I don' know exactly what you are going through, but I have been through th traumatic loss of a my best friend, and the loss of my dad  in less than a week. I had trouble holding it together, I hope that you are honest with your children and let them know it's okay to feel sad, or even angry. It has to be hard for you to see them go through this. You want to protect them from anything and everything but as a family you can get through it. Always be there for them to talk to. My brother was paralyzed in a car accident when I was 12 and my parents struggled but always made sure they had time for me and my sisters.

The loneliness you feel will probably take a long time to go away. Losing a husband, friend is very hard.

Stay positive, and keep talking about your feelings what you are feeling is normal. Don't let anyone tell you that you should be over it, there is no right way to grieve.

Try to stay strong. There is no shame in seeking professional help. I did and Iam better for doing so.

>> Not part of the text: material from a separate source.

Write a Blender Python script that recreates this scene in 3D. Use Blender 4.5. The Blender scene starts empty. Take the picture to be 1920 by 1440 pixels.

I wish your children the best. I know how hard it is to be strong and keep going for them.  but they need you the most right now and it's good that your back to work . But you have to remind your self , don't push your self too hard . Take a break when you need one because it will wear you down if you keep pushing your self to stay busy. (I've been doing this with my kids ) . I hope you have support from other family. xxxooo . 

I am so sorry for your loss. My 18 year old son died in a car accident on August 26, 2016, and I am a teacher, too. I went back to work very soon, which at first helped, but I am finding myself needing a little time now and then. Grief counseling helps, finding others to talk to, and spending time with my surviving children. Prayers for your peace and comfort.